**Exercise goal**
Filter this data down to the lines that hold "scene", and copy them.

**Collected material**
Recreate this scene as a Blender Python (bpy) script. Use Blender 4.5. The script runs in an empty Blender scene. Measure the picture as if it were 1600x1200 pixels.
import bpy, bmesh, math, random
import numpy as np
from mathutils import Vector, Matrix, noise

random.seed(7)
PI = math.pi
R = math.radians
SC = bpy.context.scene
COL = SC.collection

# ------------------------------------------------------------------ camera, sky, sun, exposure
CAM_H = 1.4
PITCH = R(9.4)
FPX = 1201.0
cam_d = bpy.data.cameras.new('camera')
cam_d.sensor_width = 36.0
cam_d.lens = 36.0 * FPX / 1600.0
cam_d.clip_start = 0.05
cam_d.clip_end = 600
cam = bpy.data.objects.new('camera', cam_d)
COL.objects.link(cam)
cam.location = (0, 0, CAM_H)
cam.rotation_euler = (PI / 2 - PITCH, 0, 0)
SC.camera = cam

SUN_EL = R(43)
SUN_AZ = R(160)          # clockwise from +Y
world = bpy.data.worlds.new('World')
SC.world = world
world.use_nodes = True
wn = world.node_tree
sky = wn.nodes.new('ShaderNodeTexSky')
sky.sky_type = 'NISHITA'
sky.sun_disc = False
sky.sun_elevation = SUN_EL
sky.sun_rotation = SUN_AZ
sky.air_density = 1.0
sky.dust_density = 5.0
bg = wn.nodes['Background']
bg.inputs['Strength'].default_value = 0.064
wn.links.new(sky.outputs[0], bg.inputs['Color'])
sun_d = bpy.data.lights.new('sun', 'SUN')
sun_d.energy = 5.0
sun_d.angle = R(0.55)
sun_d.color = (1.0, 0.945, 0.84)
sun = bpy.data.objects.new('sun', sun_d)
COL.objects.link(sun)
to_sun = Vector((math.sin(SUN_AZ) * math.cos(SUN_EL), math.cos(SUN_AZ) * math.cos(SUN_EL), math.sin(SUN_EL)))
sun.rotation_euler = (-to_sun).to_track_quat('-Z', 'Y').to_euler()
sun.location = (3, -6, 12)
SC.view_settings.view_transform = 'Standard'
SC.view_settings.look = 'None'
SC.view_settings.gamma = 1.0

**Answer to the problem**
Recreate this scene as a Blender Python (bpy) script. Use Blender 4.5. The script runs in an empty Blender scene. Measure the picture as if it were 1600x1200 pixels.
SC = bpy.context.scene